Faced with worsening fuel shortages in the country, China raised petrol, diesel and jet fuels prices by nearly 10 percent to about US$76 a barrel to boost domestic supplies but its wholesale petrol prices are still lower than the international average of 102 dollars.

 

This means that the Chinese government has to continue offering large amount of subsidies to refineries to cover losses they incur by selling oil at state-set prices. The government subsidized Sinopec, the nation's largest refinery company, to the tune of US$1.2 billion in 2005 and US$640 million in 2006.

 

In the meantime, soaring oil prices add to the financial burden for enterprises and individuals, and likewise increase inflationary risks.

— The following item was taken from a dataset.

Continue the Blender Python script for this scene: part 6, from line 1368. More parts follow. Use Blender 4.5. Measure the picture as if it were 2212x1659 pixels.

China's consumer price index (CPI), a main gauge of inflation, rose 6.5 percent year-on-year in October.

 

The impact of the US subprime crisis and the renewed surge in oil prices have clearly increased downside risks, but the stronger growth momentum in the region is expected to carry through 2008, said Milan Brahmbhatt, the report's lead author.

 

The bank stood by its forecast for the galloping Chinese growth in 2008 of a slightly lower 10.8 percent and predicted only a moderately slowdown from 2007 in East Asia's economies growth in 2008.

 

According to the report, emerging East Asia experienced its largest increase in foreign exchange reserves during 2007. Forex reserves for the nine largest economies increased by US$451 billion during the first nine months and reached US$2.5 trillion.

 

China claimed four-fifths of the regional reserve increases this year with US$367.3 billion, as its total forex reserve has topped US$1.43 trillion by the end of September.

 

As reported on November 7, the nation has set up a state forex investment company, China Investment Corporate Ltd. (CIC), to mitigate the risks in its huge foreign exchange reserve.

 

The company, with US$200 billion in registered capital and US$208 billion from a special treasury bond sale by the Ministry of Finance, would not buy into overseas airlines, telecommunications or oil companies, China's Vice-Minister of Finance Li Yong said on November 7.

 

It will use one third of its capital to purchase Central Huijin, which now controls China's major state-owned commercial banks, another third to replenish the capital of the Agricultural Bank of China and China Development Bank, and the remaining third to invest in global financial markets, he added.

 

A highlight of the WB report is that for the first time, the number of poor people living on less than two dollars a day in East Asia has fallen below 500 million, down from 1 billion in 1990.

 

In percentage terms this means the poverty head-count rate is estimated to have fallen to about 27 percent, down from 29.5 percent in 2006 and 69 percent in 1990, said the report.